Wer sich heute gesund ernähren und gesund leben möchte: Der stößt auch im Internet immer wieder auf die heilige Hildegard. Mancher wiederum in der Kirche findet das fast schon ein bisschen anstößig: eine Heilige, die weniger mit der Seelsorge, mit der Sorge um die Seele also verbunden wird als mit der Sorge um den Leib, mit einer Leib-Sorge sozusagen. Dabei hat das im Christentum eine wirklich lange Tradition. Schon Jesus von Nazareth damals hat sich ja nicht nur um das Seelenheil der Menschen gekümmert. Er hat Kranke geheilt. Das vor allem hat ihn berühmt gemacht, deswegen kamen immer mehr Menschen zu ihm, lahme, blinde, stumme Menschen. Sie wollten Heil für ihren Leib – und Jesus hat es ihnen geben und sie gesund gemacht.

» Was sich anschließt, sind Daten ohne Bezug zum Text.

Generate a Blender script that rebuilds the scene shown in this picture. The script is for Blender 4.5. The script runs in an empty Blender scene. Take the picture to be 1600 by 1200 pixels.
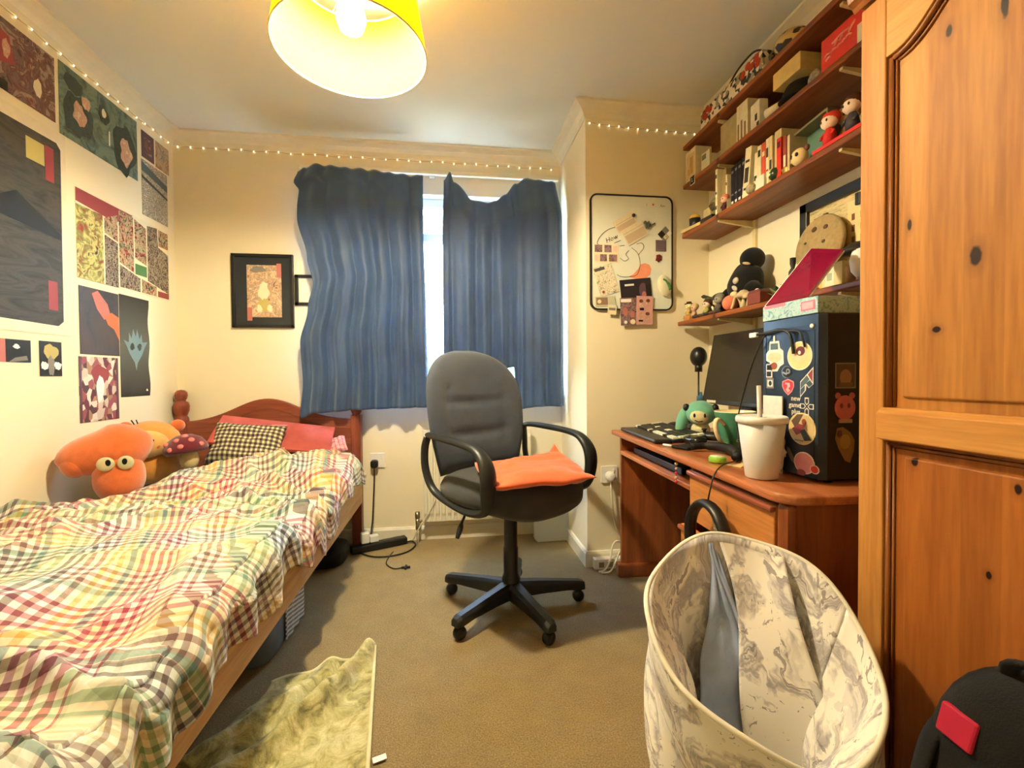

Natürlich geht es bei Jesus und bei der heiligen Hildegard auch um das Heil der Seele. Beides gehört zusammen bei ihnen, Leib und Seele. Die heilige Hildegard hat nicht nur Tipps bezüglich Medizin und Kochen gegeben. Sie hat auch dazu aufgerufen, Acht zu geben auf die eigene Seele. Gesundheit war für Hildegard von Bingen auch ein „Gleichgewicht der Seele“.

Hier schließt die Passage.